** start of Data shown **

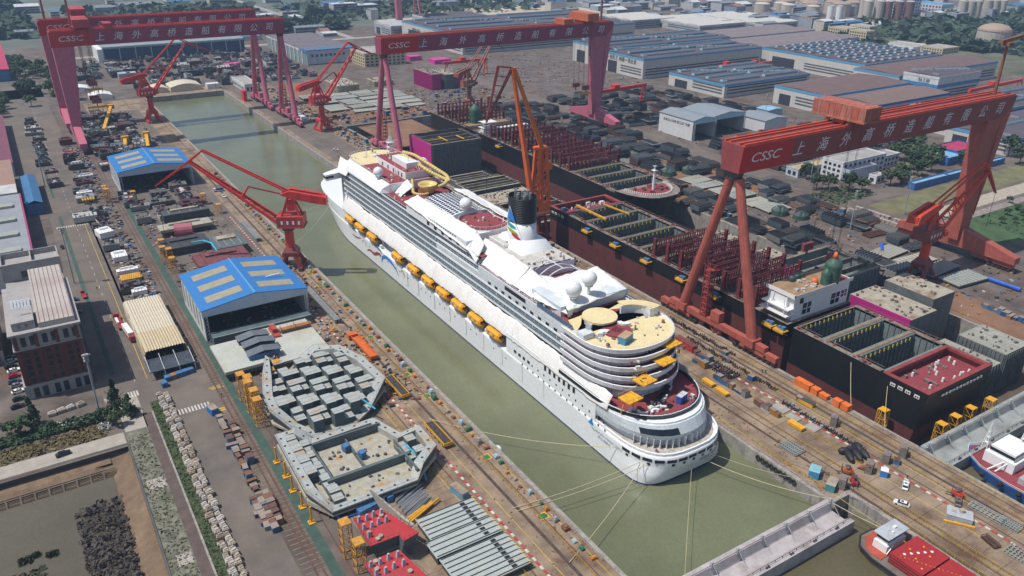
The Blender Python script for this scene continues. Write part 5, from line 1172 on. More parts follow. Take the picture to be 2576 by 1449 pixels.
# ---------------- left bank: hangars, brick office, sheds, steel blocks ----------------
roofblue = mat('roof blue', (.035, .20, .50), .5, var=.10, sc=.12, kind='riby', col2=(.02, .13, .36), k=.55)
skylt = mat('skylight tan', (.33, .29, .20), .7, var=.12, sc=.4)
wallw = mat('wall off white', (.62, .63, .62), .7, var=.06, sc=.3, kind='streak', col2=(.45, .43, .40))
roofgrey = mat('roof grey blue', (.22, .27, .31), .6, var=.1, kind='ribx', col2=(.16, .19, .22), k=.5)
inside = mat('hall interior', (.06, .065, .07), .9, var=.2)
def hangar(name, label, x0, y0, x1, y1, he, hr, roofm, skylights=True, band=None, openf=True, windows=4, wm=None, cat='hangar'):
 """gabled shed, ridge running along y, open towards the viewer"""
 t = thing(name, label, cat, ((x0+x1)/2, (y0+y1)/2, 0)); xm = (x0+x1)/2
 wm = wm or wallw
 b = MB(); b.box(x0, y0, 0, x0+.4, y1, he); b.box(x1-.4, y0, 0, x1, y1, he); b.prof([(x0+.4, 0), (x1-.4, 0), (x1-.4, he), (xm, hr-.2), (x0+.4, he)], 'y', y1-.4, y1)
 if not openf: b.prof([(x0+.4, 0), (x1-.4, 0), (x1-.4, he), (xm, hr-.2), (x0+.4, he)], 'y', y0, y0+.4)
 w = b.obj('wall', wm, t)
 for k in range(windows):
  y = y0+(y1-y0)*(k+.7)/(windows+.4)
  q = MB(); q.box(x0-.06, y, he*.22, x0+.05, y+2.4, he*.85); q.obj('window', mat('shed louvre', (.20, .21, .22), .7, var=.2), w)
 b = MB()
 b.add([(x0-.5, y0-.6, he), (xm, y0-.6, hr), (xm, y1+.6, hr), (x0-.5, y1+.6, he), (x0-.5, y0-.6, he+.35), (xm, y0-.6, hr+.35), (xm, y1+.6, hr+.35), (x0-.5, y1+.6, he+.35)], [(3, 2, 1, 0), (4, 5, 6, 7), (0, 1, 5, 4), (2, 3, 7, 6), (3, 0, 4, 7)])
 b.add([(xm, y0-.6, hr), (x1+.5, y0-.6, he), (x1+.5, y1+.6, he), (xm, y1+.6, hr), (xm, y0-.6, hr+.35), (x1+.5, y0-.6, he+.35), (x1+.5, y1+.6, he+.35), (xm, y1+.6, hr+.35)], [(3, 2, 1, 0), (4, 5, 6, 7), (0, 1, 5, 4), (1, 2, 6, 5), (2, 3, 7, 6)])
 r = b.obj('roof', roofm, t)
 if skylights:
  for s_ in (0, 1):
   for k in range(3):
    y = y0+(y1-y0)*(.12+.30*k); L = (y1-y0)*.15
    f0, f1 = .16, .84
    xa, xb = (x0, xm) if s_ == 0 else (xm, x1); za, zb = (he, hr) if s_ == 0 else (hr, he)
    P = lambda f: (xa+(xb-xa)*f, za+(zb-za)*f+.48)
    p0, p1 = P(f0), P(f1); q = MB(); q.add([(p0[0], y, p0[1]), (p1[0], y, p1[1]), (p1[0], y+L, p1[1]), (p0[0], y+L, p0[1])]+[(p0[0], y, p0[1]-.14), (p1[0], y, p1[1]-.14), (p1[0], y+L, p1[1]-.14), (p0[0], y+L, p0[1]-.14)], [(0, 1, 2, 3), (0, 4, 5, 1), (1, 5, 6, 2), (2, 6, 7, 3), (3, 7, 4, 0)]); q.obj('skylight', skylt, r)
  q = MB(); q.bar((xm, y0-.6, hr+.45), (xm, y1+.6, hr+.45), .7, .18); q.obj('ridge_cap', mat('ridge pale blue', (.12, .33, .60), .5), r)
 if openf:
  q = MB(); q.prof([(x0-.3, he-2.6), (x1+.3, he-2.6), (x1+.3, he+.1), (xm, hr+.1), (x0-.3, he+.1)], 'y', y0-.5, y0-.1); q.obj('gable', band or mat('gable pale blue', (.42, .52, .62), .6, var=.06), t)
  q = MB()
  for x in (x0+.8, x1-.8):
   for dx in (-.7, .7): q.box(x+dx-.12, y0-1.5, 0, x+dx+.12, y0-1.2, he-2)
   for k in range(int(he/1.6)): q.bar((x-.7, y0-1.35, k*1.5), (x+.7, y0-1.35, k*1.5+1.5), .12)
  q.obj('door_truss', mat('truss grey', (.35, .38, .40), .6), t)
  q = MB(); q.quad((x0+.4, y0, .06), (x1-.4, y0, .06), (x1-.4, y1-.4, .06), (x0+.4, y1-.4, .06)); q.box(x0+.41, y1-1.0, .1, x1-.41, y1-.42, he-1); q.obj('interior', inside, t)
 return t
hangar('hangar', 'nearer hangar with blue roof and six tan skylights beside the crane rails', 49.3, 318, 94, 360, 14.3, 17.6, roofblue, windows=6)
hangar('hangar', 'farther hangar with blue roof and six tan skylights behind the low jib', 49.3, 545, 94, 588, 14.4, 17.4, roofblue, windows=6)
b = MB(); b.box(60, 362, 17.9, 60.3, 362.5, 18); b = MB(); b.rbox(84, 333, 17.2, 6.5, .5, .25, .06); b.obj('white_strip', white, label='long white strip lying on the nearer blue hangar roof', cat='panel')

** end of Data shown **

Without including any picture, repeat the data exactly.

The Blender Python script for this scene continues. Write part 5, from line 1172 on. More parts follow. Take the picture to be 2576 by 1449 pixels.
# ---------------- left bank: hangars, brick office, sheds, steel blocks ----------------
roofblue = mat('roof blue', (.035, .20, .50), .5, var=.10, sc=.12, kind='riby', col2=(.02, .13, .36), k=.55)
skylt = mat('skylight tan', (.33, .29, .20), .7, var=.12, sc=.4)
wallw = mat('wall off white', (.62, .63, .62), .7, var=.06, sc=.3, kind='streak', col2=(.45, .43, .40))
roofgrey = mat('roof grey blue', (.22, .27, .31), .6, var=.1, kind='ribx', col2=(.16, .19, .22), k=.5)
inside = mat('hall interior', (.06, .065, .07), .9, var=.2)
def hangar(name, label, x0, y0, x1, y1, he, hr, roofm, skylights=True, band=None, openf=True, windows=4, wm=None, cat='hangar'):
 """gabled shed, ridge running along y, open towards the viewer"""
 t = thing(name, label, cat, ((x0+x1)/2, (y0+y1)/2, 0)); xm = (x0+x1)/2
 wm = wm or wallw
 b = MB(); b.box(x0, y0, 0, x0+.4, y1, he); b.box(x1-.4, y0, 0, x1, y1, he); b.prof([(x0+.4, 0), (x1-.4, 0), (x1-.4, he), (xm, hr-.2), (x0+.4, he)], 'y', y1-.4, y1)
 if not openf: b.prof([(x0+.4, 0), (x1-.4, 0), (x1-.4, he), (xm, hr-.2), (x0+.4, he)], 'y', y0, y0+.4)
 w = b.obj('wall', wm, t)
 for k in range(windows):
  y = y0+(y1-y0)*(k+.7)/(windows+.4)
  q = MB(); q.box(x0-.06, y, he*.22, x0+.05, y+2.4, he*.85); q.obj('window', mat('shed louvre', (.20, .21, .22), .7, var=.2), w)
 b = MB()
 b.add([(x0-.5, y0-.6, he), (xm, y0-.6, hr), (xm, y1+.6, hr), (x0-.5, y1+.6, he), (x0-.5, y0-.6, he+.35), (xm, y0-.6, hr+.35), (xm, y1+.6, hr+.35), (x0-.5, y1+.6, he+.35)], [(3, 2, 1, 0), (4, 5, 6, 7), (0, 1, 5, 4), (2, 3, 7, 6), (3, 0, 4, 7)])
 b.add([(xm, y0-.6, hr), (x1+.5, y0-.6, he), (x1+.5, y1+.6, he), (xm, y1+.6, hr), (xm, y0-.6, hr+.35), (x1+.5, y0-.6, he+.35), (x1+.5, y1+.6, he+.35), (xm, y1+.6, hr+.35)], [(3, 2, 1, 0), (4, 5, 6, 7), (0, 1, 5, 4), (1, 2, 6, 5), (2, 3, 7, 6)])
 r = b.obj('roof', roofm, t)
 if skylights:
  for s_ in (0, 1):
   for k in range(3):
    y = y0+(y1-y0)*(.12+.30*k); L = (y1-y0)*.15
    f0, f1 = .16, .84
    xa, xb = (x0, xm) if s_ == 0 else (xm, x1); za, zb = (he, hr) if s_ == 0 else (hr, he)
    P = lambda f: (xa+(xb-xa)*f, za+(zb-za)*f+.48)
    p0, p1 = P(f0), P(f1); q = MB(); q.add([(p0[0], y, p0[1]), (p1[0], y, p1[1]), (p1[0], y+L, p1[1]), (p0[0], y+L, p0[1])]+[(p0[0], y, p0[1]-.14), (p1[0], y, p1[1]-.14), (p1[0], y+L, p1[1]-.14), (p0[0], y+L, p0[1]-.14)], [(0, 1, 2, 3), (0, 4, 5, 1), (1, 5, 6, 2), (2, 6, 7, 3), (3, 7, 4, 0)]); q.obj('skylight', skylt, r)
  q = MB(); q.bar((xm, y0-.6, hr+.45), (xm, y1+.6, hr+.45), .7, .18); q.obj('ridge_cap', mat('ridge pale blue', (.12, .33, .60), .5), r)
 if openf:
  q = MB(); q.prof([(x0-.3, he-2.6), (x1+.3, he-2.6), (x1+.3, he+.1), (xm, hr+.1), (x0-.3, he+.1)], 'y', y0-.5, y0-.1); q.obj('gable', band or mat('gable pale blue', (.42, .52, .62), .6, var=.06), t)
  q = MB()
  for x in (x0+.8, x1-.8):
   for dx in (-.7, .7): q.box(x+dx-.12, y0-1.5, 0, x+dx+.12, y0-1.2, he-2)
   for k in range(int(he/1.6)): q.bar((x-.7, y0-1.35, k*1.5), (x+.7, y0-1.35, k*1.5+1.5), .12)
  q.obj('door_truss', mat('truss grey', (.35, .38, .40), .6), t)
  q = MB(); q.quad((x0+.4, y0, .06), (x1-.4, y0, .06), (x1-.4, y1-.4, .06), (x0+.4, y1-.4, .06)); q.box(x0+.41, y1-1.0, .1, x1-.41, y1-.42, he-1); q.obj('interior', inside, t)
 return t
hangar('hangar', 'nearer hangar with blue roof and six tan skylights beside the crane rails', 49.3, 318, 94, 360, 14.3, 17.6, roofblue, windows=6)
hangar('hangar', 'farther hangar with blue roof and six tan skylights behind the low jib', 49.3, 545, 94, 588, 14.4, 17.4, roofblue, windows=6)
b = MB(); b.box(60, 362, 17.9, 60.3, 362.5, 18); b = MB(); b.rbox(84, 333, 17.2, 6.5, .5, .25, .06); b.obj('white_strip', white, label='long white strip lying on the nearer blue hangar roof', cat='panel')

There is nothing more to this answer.